-- begin Source material --

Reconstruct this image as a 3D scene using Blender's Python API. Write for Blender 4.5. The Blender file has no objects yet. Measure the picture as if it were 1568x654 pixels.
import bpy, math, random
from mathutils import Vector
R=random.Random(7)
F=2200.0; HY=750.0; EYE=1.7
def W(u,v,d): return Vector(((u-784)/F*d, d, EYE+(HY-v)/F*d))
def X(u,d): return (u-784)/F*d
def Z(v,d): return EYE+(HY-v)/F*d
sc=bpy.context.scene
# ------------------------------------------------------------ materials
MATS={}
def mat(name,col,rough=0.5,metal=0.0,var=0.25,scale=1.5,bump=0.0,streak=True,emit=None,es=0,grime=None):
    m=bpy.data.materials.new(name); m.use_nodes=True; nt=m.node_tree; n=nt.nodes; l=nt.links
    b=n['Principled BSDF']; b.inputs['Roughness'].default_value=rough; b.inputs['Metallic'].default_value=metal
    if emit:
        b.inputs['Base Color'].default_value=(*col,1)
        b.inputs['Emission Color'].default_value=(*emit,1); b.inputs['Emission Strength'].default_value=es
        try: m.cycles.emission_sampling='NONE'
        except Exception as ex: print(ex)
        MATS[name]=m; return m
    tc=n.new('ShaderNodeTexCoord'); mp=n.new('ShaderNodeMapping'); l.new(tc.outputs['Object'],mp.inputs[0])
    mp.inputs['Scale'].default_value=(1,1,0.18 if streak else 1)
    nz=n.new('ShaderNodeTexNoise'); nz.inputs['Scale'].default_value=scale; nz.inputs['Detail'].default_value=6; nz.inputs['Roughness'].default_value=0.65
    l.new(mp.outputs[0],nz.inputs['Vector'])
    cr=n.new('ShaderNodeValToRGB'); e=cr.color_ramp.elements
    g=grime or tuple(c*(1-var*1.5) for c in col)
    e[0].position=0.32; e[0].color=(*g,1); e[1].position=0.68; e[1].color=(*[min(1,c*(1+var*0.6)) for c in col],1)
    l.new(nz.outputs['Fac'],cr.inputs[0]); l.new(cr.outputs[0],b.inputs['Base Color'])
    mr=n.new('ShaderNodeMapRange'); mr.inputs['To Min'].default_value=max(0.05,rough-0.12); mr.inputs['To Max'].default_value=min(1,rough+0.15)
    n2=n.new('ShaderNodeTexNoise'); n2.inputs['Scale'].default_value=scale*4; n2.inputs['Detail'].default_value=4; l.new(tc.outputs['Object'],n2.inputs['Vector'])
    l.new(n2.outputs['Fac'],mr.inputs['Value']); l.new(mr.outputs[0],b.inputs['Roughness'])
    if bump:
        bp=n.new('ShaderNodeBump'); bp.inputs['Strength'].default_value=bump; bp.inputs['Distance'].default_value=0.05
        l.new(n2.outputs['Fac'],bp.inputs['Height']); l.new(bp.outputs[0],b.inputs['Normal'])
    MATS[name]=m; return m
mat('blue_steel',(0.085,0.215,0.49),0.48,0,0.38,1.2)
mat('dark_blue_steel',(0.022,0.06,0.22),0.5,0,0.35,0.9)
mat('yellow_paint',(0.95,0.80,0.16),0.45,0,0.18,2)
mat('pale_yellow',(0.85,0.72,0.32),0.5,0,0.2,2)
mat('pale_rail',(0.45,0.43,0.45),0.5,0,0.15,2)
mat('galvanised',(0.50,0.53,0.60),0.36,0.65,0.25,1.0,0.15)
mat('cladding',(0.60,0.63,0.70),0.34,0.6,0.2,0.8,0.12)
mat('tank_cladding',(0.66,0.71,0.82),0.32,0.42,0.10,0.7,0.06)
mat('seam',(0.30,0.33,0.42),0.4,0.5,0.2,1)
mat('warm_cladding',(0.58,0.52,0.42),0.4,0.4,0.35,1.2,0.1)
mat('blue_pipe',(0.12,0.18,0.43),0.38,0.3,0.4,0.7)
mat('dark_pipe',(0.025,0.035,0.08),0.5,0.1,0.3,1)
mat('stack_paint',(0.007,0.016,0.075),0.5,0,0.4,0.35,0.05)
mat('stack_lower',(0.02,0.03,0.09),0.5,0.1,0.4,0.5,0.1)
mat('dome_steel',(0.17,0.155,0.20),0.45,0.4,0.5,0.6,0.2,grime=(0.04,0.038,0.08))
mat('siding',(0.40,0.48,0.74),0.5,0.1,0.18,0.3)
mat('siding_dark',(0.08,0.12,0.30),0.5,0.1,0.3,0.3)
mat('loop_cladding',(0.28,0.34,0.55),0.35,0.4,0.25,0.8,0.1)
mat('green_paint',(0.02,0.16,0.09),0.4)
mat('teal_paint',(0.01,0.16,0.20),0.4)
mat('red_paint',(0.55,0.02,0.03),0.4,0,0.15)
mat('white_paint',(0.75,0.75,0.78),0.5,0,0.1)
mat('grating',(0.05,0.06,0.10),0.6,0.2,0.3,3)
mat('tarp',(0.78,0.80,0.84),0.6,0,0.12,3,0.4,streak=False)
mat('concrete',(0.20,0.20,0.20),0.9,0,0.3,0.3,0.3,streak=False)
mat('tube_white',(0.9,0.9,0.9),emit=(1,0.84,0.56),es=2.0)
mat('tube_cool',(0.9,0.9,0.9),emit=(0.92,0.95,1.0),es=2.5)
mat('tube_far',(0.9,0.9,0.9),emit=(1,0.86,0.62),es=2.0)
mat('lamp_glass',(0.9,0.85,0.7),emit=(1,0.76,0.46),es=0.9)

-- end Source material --

Give back the whole listing exactly as it reads.

Reconstruct this image as a 3D scene using Blender's Python API. Write for Blender 4.5. The Blender file has no objects yet. Measure the picture as if it were 1568x654 pixels.
import bpy, math, random
from mathutils import Vector
R=random.Random(7)
F=2200.0; HY=750.0; EYE=1.7
def W(u,v,d): return Vector(((u-784)/F*d, d, EYE+(HY-v)/F*d))
def X(u,d): return (u-784)/F*d
def Z(v,d): return EYE+(HY-v)/F*d
sc=bpy.context.scene
# ------------------------------------------------------------ materials
MATS={}
def mat(name,col,rough=0.5,metal=0.0,var=0.25,scale=1.5,bump=0.0,streak=True,emit=None,es=0,grime=None):
    m=bpy.data.materials.new(name); m.use_nodes=True; nt=m.node_tree; n=nt.nodes; l=nt.links
    b=n['Principled BSDF']; b.inputs['Roughness'].default_value=rough; b.inputs['Metallic'].default_value=metal
    if emit:
        b.inputs['Base Color'].default_value=(*col,1)
        b.inputs['Emission Color'].default_value=(*emit,1); b.inputs['Emission Strength'].default_value=es
        try: m.cycles.emission_sampling='NONE'
        except Exception as ex: print(ex)
        MATS[name]=m; return m
    tc=n.new('ShaderNodeTexCoord'); mp=n.new('ShaderNodeMapping'); l.new(tc.outputs['Object'],mp.inputs[0])
    mp.inputs['Scale'].default_value=(1,1,0.18 if streak else 1)
    nz=n.new('ShaderNodeTexNoise'); nz.inputs['Scale'].default_value=scale; nz.inputs['Detail'].default_value=6; nz.inputs['Roughness'].default_value=0.65
    l.new(mp.outputs[0],nz.inputs['Vector'])
    cr=n.new('ShaderNodeValToRGB'); e=cr.color_ramp.elements
    g=grime or tuple(c*(1-var*1.5) for c in col)
    e[0].position=0.32; e[0].color=(*g,1); e[1].position=0.68; e[1].color=(*[min(1,c*(1+var*0.6)) for c in col],1)
    l.new(nz.outputs['Fac'],cr.inputs[0]); l.new(cr.outputs[0],b.inputs['Base Color'])
    mr=n.new('ShaderNodeMapRange'); mr.inputs['To Min'].default_value=max(0.05,rough-0.12); mr.inputs['To Max'].default_value=min(1,rough+0.15)
    n2=n.new('ShaderNodeTexNoise'); n2.inputs['Scale'].default_value=scale*4; n2.inputs['Detail'].default_value=4; l.new(tc.outputs['Object'],n2.inputs['Vector'])
    l.new(n2.outputs['Fac'],mr.inputs['Value']); l.new(mr.outputs[0],b.inputs['Roughness'])
    if bump:
        bp=n.new('ShaderNodeBump'); bp.inputs['Strength'].default_value=bump; bp.inputs['Distance'].default_value=0.05
        l.new(n2.outputs['Fac'],bp.inputs['Height']); l.new(bp.outputs[0],b.inputs['Normal'])
    MATS[name]=m; return m
mat('blue_steel',(0.085,0.215,0.49),0.48,0,0.38,1.2)
mat('dark_blue_steel',(0.022,0.06,0.22),0.5,0,0.35,0.9)
mat('yellow_paint',(0.95,0.80,0.16),0.45,0,0.18,2)
mat('pale_yellow',(0.85,0.72,0.32),0.5,0,0.2,2)
mat('pale_rail',(0.45,0.43,0.45),0.5,0,0.15,2)
mat('galvanised',(0.50,0.53,0.60),0.36,0.65,0.25,1.0,0.15)
mat('cladding',(0.60,0.63,0.70),0.34,0.6,0.2,0.8,0.12)
mat('tank_cladding',(0.66,0.71,0.82),0.32,0.42,0.10,0.7,0.06)
mat('seam',(0.30,0.33,0.42),0.4,0.5,0.2,1)
mat('warm_cladding',(0.58,0.52,0.42),0.4,0.4,0.35,1.2,0.1)
mat('blue_pipe',(0.12,0.18,0.43),0.38,0.3,0.4,0.7)
mat('dark_pipe',(0.025,0.035,0.08),0.5,0.1,0.3,1)
mat('stack_paint',(0.007,0.016,0.075),0.5,0,0.4,0.35,0.05)
mat('stack_lower',(0.02,0.03,0.09),0.5,0.1,0.4,0.5,0.1)
mat('dome_steel',(0.17,0.155,0.20),0.45,0.4,0.5,0.6,0.2,grime=(0.04,0.038,0.08))
mat('siding',(0.40,0.48,0.74),0.5,0.1,0.18,0.3)
mat('siding_dark',(0.08,0.12,0.30),0.5,0.1,0.3,0.3)
mat('loop_cladding',(0.28,0.34,0.55),0.35,0.4,0.25,0.8,0.1)
mat('green_paint',(0.02,0.16,0.09),0.4)
mat('teal_paint',(0.01,0.16,0.20),0.4)
mat('red_paint',(0.55,0.02,0.03),0.4,0,0.15)
mat('white_paint',(0.75,0.75,0.78),0.5,0,0.1)
mat('grating',(0.05,0.06,0.10),0.6,0.2,0.3,3)
mat('tarp',(0.78,0.80,0.84),0.6,0,0.12,3,0.4,streak=False)
mat('concrete',(0.20,0.20,0.20),0.9,0,0.3,0.3,0.3,streak=False)
mat('tube_white',(0.9,0.9,0.9),emit=(1,0.84,0.56),es=2.0)
mat('tube_cool',(0.9,0.9,0.9),emit=(0.92,0.95,1.0),es=2.5)
mat('tube_far',(0.9,0.9,0.9),emit=(1,0.86,0.62),es=2.0)
mat('lamp_glass',(0.9,0.85,0.7),emit=(1,0.76,0.46),es=0.9)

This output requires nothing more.